L. Quincy Mumford, Librarian of Congress, and James B. Rhoads viewing the Printing of the Constitution exhibit. Image from The U.S. National Archives.

Librarian of Congress Lawrence Mumford of Pitt County

On April 22, 1954, President Dwight D. Eisenhower nominated Lawrence Quincy Mumford for the post of Librarian of Congress. Mumford was the eleventh person to hold the office and the first trained as a professional librarian.

Born near Ayden in Pitt County in December 1903, Mumford began his education in a one-room schoolhouse and continued at Duke, where received an M.A. in English in 1928. He earned a B.S. in library science from Columbia the following year.

He worked first at the New York Public Library, where he also did work for the Library of Congress, before moving to the Cleveland Public Library, where he became director in 1950.

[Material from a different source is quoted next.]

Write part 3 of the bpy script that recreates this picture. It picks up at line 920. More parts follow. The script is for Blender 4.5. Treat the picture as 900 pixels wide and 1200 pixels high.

Confirmed by the Senate in July 1954, Mumford began his tenure at the Library of Congress under a dark cloud for the institution and its leadership. At his confirmation hearings, Congress expressed dissatisfaction with the library’s increasing public service role as a national library beyond its original mission as Congress’s legislative library.

Despite this and other tensions, Mumford’s 20 years at the Library saw extraordinary growth in its appropriations, completion of the Madison Building, adoption of the first computer-readable format for library catalog records and continued expansion of the its national role.

Mumford retired from the Library in December 1974 and died in Washington, D.C. in August 1982.

Image from The U.S. National Archives.